- Stated exercise -
Extract all lines that hold the string "scene".

______________________________

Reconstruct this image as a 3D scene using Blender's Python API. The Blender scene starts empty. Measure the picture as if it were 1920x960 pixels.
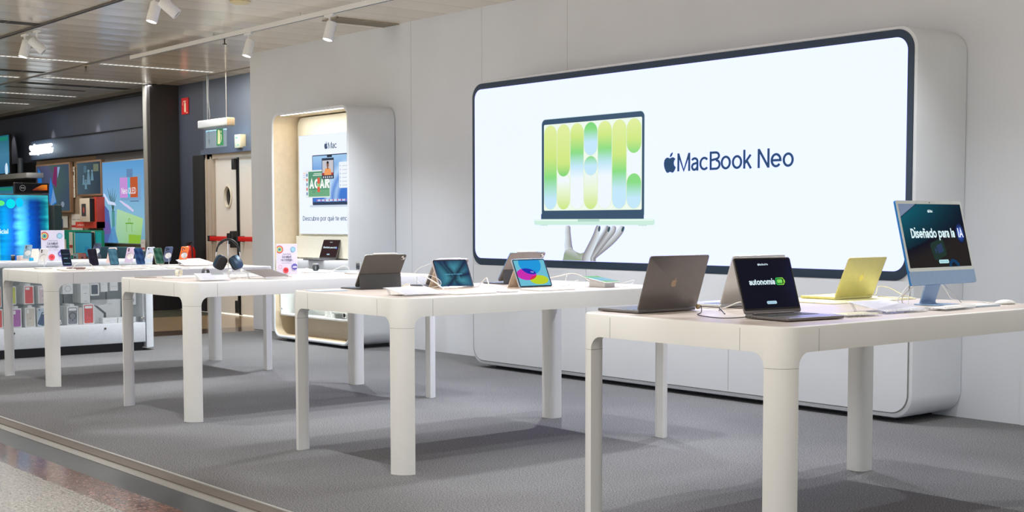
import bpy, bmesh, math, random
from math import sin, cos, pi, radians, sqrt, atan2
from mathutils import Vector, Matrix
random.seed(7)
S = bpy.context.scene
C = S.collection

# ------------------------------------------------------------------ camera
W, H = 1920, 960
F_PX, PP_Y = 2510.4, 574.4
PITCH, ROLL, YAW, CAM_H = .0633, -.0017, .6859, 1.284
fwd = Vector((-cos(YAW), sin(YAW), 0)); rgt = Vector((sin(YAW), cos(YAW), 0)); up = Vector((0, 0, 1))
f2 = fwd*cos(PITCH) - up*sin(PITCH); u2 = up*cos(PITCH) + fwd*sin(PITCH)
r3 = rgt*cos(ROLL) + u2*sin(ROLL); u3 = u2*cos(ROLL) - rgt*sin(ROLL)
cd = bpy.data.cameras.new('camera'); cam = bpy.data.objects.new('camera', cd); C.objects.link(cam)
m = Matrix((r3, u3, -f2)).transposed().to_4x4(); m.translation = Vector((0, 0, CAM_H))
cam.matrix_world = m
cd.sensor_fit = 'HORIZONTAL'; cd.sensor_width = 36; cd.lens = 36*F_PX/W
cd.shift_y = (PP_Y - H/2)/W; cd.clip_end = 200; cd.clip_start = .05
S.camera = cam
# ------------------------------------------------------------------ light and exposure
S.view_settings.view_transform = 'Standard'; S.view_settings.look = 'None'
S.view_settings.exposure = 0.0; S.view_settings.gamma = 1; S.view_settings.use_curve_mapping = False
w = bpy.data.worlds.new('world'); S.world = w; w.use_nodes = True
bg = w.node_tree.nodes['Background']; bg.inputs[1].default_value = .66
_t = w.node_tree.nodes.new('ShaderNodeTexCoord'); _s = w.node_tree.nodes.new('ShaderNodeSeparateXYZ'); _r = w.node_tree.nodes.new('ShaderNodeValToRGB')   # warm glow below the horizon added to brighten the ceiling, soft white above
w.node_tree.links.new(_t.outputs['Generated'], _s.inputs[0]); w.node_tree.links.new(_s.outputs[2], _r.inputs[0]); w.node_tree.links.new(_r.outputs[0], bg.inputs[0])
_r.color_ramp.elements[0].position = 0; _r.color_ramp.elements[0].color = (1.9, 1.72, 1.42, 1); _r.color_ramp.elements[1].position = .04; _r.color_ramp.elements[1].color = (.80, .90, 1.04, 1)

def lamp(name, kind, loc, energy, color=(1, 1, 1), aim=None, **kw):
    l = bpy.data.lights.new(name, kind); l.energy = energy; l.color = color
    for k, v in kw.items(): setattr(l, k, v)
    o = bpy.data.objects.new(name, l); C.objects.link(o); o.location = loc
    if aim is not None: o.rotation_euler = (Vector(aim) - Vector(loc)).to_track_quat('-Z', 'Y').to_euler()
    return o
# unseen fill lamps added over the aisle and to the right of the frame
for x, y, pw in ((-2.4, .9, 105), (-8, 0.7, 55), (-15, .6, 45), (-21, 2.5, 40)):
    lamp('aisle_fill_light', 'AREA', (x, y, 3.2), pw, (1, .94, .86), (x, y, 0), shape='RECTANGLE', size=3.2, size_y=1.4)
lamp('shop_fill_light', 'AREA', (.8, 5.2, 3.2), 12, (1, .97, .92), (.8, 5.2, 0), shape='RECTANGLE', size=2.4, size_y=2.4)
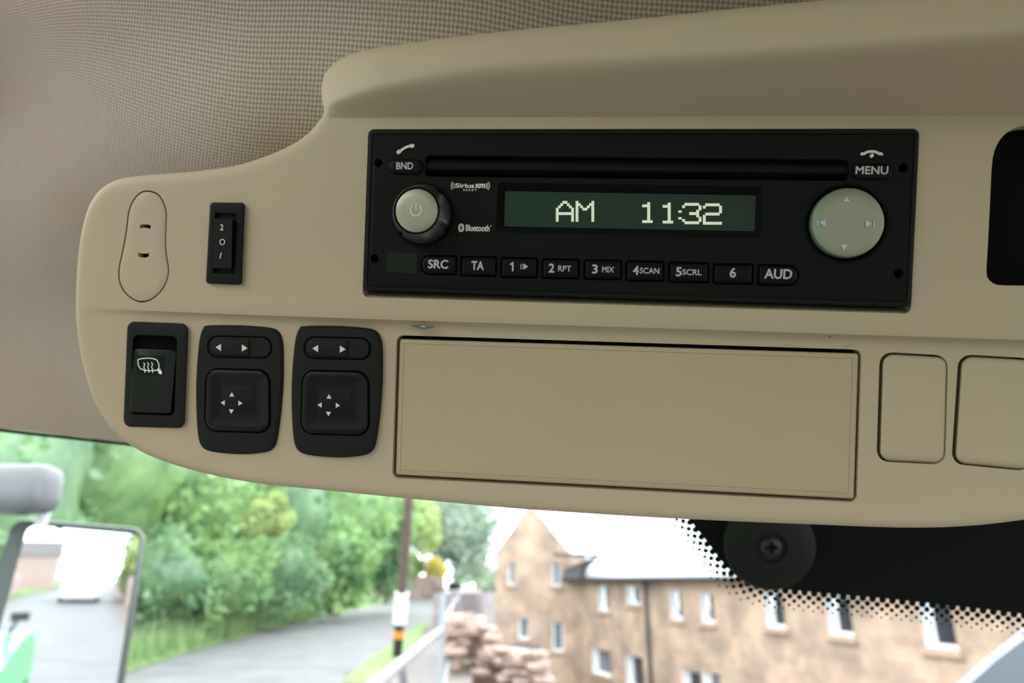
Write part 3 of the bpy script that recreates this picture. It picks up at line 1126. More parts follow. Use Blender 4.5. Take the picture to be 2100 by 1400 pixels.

______________________________

- Output for this task -
Reconstruct this image as a 3D scene using Blender's Python API. The Blender scene starts empty. Measure the picture as if it were 1920x960 pixels.
S = bpy.context.scene